Silakan membaca selanjutnya di dokumen CDF ini, yang dikeluarkan tanggal 6 Agustus 1984, yang ditandatangani oleh Kardinal Joseph Ratzinger (yang kemudian menjadi Paus Benediktus XVI), silakan klik. Dokumen tersebut menjelaskan, mengapa paham ini perlu diwaspadai, dan mengapa pihak Vatikan mengeluarkan instruksi kepada para imam, teolog dan umat beriman, agar dapat melihat hal-hal apa saja yang mempunyai resiko penyimpangan, yang dapat merusak iman dan kehidupan Kristiani.

Tadinya kami bermaksud meringkasnya, namun setelah kami membaca dokumen tersebut, kami melihat adalah baik jika Anda juga membaca dokumen itu secara keseluruhannya, sehingga dapat memahami sepenuhnya, secara runtut tanpa ada yang dihilangkan, mengapa paham yang dianut oleh para pencetus Teologi Pembebasan ini tidak sepenuhnya sesuai dengan ajaran Kristiani, atau setidaknya, berpotensi menyimpang.
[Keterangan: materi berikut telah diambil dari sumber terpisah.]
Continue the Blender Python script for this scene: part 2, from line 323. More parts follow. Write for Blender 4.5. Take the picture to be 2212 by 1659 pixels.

Pihak Vatikan tentu telah secara lebih mendetail menyelidiki tentang paham itu dan pelaksanaannya di Amerika Latin, dan telah melihat buah-buahnya, sehingga CDF mengeluarkan dokumen itu. 

Bahwa iman akan Kristus seharusnya membuahkan kasih kepada sesama, dan dengan demikian membawa juga buah kesejahteraan dalam hidup bermasyarakat, itu adalah kehendak kita semua. Namun jalan ke arah itu tetaplah harus sesuai dengan ajaran iman, dan tidak bisa sebaliknya, bahwa ajaran iman yang harus menyesuaikan diri dan diubah, untuk mencapai kesejahteraan masyarakat, apalagi jika kesejahteraan ini hanya semata dihubungkan dengan kesejahteraan jasmani. 

Penitikberatan hanya kepada segi kesejahteraan jasmani ini akan membawa kepada pemahaman keliru akan ajaran Injil. Namun sebaliknya, sebagai umat Kristiani, memang kita ditantang untuk mewujudkan ajaran Injil sebagai sesuatu yang relevan dan kehidupan bermasyarakat, untuk mengusahakan kesejahteraan bersama, termasuk kesejahteraan rohani dan jasmani. Semoga Roh Kudus yang memimpin kita kepada seluruh kebenaran, membantu kita untuk memahami dan menerima keseluruhan ajaran iman, tanpa berminat untuk memangkasnya, entah untuk alasan apapun.
Salam kasih dalam Kristus Tuhan,


Kesaksian :
Veronica Vika Dec 13, 2013 at 3:48 pm
Setahu saya pada teks Rosario Pembebasan itupun sudah tertulis kira2 bunyinya demikian “doa ini tidak boleh didoakan dengan mengesampingkan Rosario yang sesungguhnya” (saya lupa persisnya).

Saya setuju dengan pendapat saudara2 yang lebih banyak menggunakan doa ini untuk keselamatan jiwa. Karena harta sejati kita ada di Sorga.

Rosario “yang sesungguhnya” sendiri banyak dianjurkan untuk membentengi diri dari kuasa yang jahat, godaan sesat, yang membawa kita jatuh ke dalam dosa.
Kiranya demikian pendapat saya,
Berkah dalem Gusti.


Kesaksian
margareta dwi susanti Nov 8, 2012 at 11:25 am
Mungkin saya ingin mensharekan pengalaman doa rosario pembebasan bahwa saya mendaraskan doa ini, yaitu membebaskan dari dosa dan sifat2 buruk dari diri maupun orang terdekat. dan ini sangat meneguhkan karena saya merasa ada kuasa baik yang membantu saya untuk terbebas dari kuasa jahat..

Dari awal saya tidak tau sama sekali bahwa doa ini ternyata sering digunakan untuk membebaskan yang bersifat jasmani…bahwa doa pembebasan digunakan untuk yang bersifat rohani atau jasmani adalah tergantung orang yang mendaraskannya.

Mungkin mengenai doa pembebasan ini baik bila dijelaskan kepada umat awam, bahwa lebih penting untuk mendoakan bagi keselamatan jiwa dari pada sekedar keselamatan jasmani.